**INFORMATION SHOWN**
◇ ◇ ◇ ◇ ◇ ◇ ◇

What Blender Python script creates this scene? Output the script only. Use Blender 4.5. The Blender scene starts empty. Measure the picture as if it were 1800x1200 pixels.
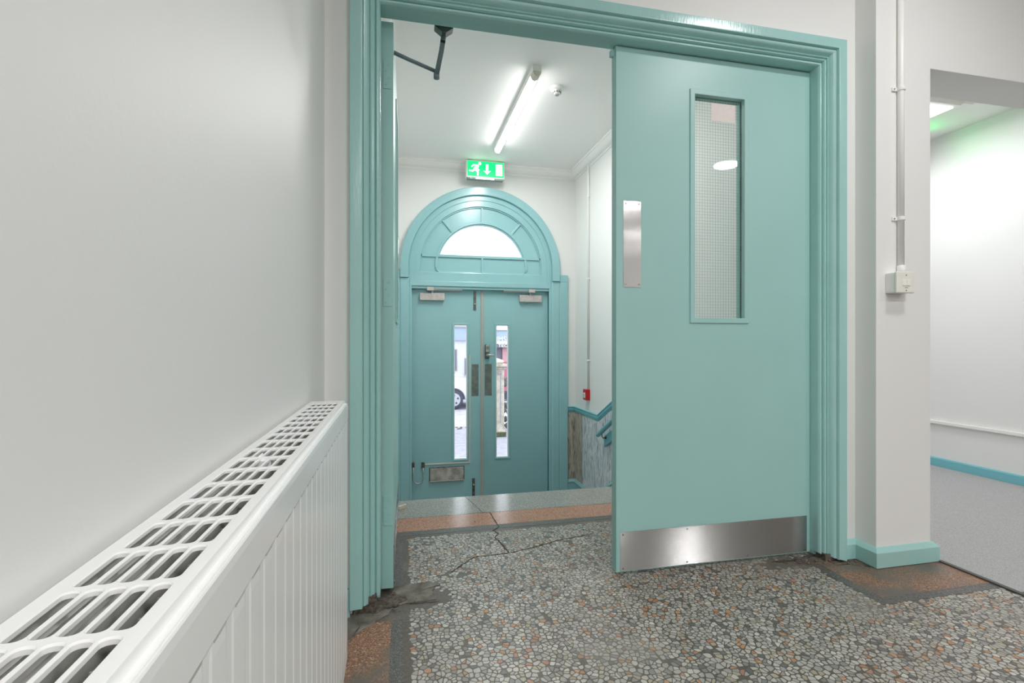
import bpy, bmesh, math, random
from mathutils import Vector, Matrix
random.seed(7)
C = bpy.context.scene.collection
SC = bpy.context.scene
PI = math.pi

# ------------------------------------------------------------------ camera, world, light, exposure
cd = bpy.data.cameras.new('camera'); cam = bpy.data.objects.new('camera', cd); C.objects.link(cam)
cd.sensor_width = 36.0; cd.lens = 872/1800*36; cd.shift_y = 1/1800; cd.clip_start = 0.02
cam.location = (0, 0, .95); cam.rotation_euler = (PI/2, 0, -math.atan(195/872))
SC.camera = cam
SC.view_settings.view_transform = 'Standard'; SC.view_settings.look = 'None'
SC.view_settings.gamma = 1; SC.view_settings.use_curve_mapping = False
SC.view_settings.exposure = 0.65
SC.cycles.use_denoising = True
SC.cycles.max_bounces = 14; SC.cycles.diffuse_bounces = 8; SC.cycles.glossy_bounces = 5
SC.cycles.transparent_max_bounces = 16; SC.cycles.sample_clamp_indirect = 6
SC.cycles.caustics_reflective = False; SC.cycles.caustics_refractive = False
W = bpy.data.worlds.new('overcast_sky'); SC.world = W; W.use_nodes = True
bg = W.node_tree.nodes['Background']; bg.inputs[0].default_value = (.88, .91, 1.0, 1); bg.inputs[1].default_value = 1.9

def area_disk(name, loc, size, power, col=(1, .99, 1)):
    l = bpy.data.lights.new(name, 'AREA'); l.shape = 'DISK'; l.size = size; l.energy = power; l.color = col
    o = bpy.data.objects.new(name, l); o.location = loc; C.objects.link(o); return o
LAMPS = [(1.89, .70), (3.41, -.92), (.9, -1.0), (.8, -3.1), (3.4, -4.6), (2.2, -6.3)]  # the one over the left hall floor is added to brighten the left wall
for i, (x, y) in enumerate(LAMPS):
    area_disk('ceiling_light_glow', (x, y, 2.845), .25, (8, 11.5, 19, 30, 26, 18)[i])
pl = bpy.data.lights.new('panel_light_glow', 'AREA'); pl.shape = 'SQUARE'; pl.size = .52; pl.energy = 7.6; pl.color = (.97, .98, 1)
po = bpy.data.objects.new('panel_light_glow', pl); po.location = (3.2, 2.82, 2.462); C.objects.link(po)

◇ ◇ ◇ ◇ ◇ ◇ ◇

**EXERCISE REQUIREMENTS**
Find the lines with the string "scene" and reproduce them.

**WRITTEN SOLUTION**
What Blender Python script creates this scene? Output the script only. Use Blender 4.5. The Blender scene starts empty. Measure the picture as if it were 1800x1200 pixels.
C = bpy.context.scene.collection
SC = bpy.context.scene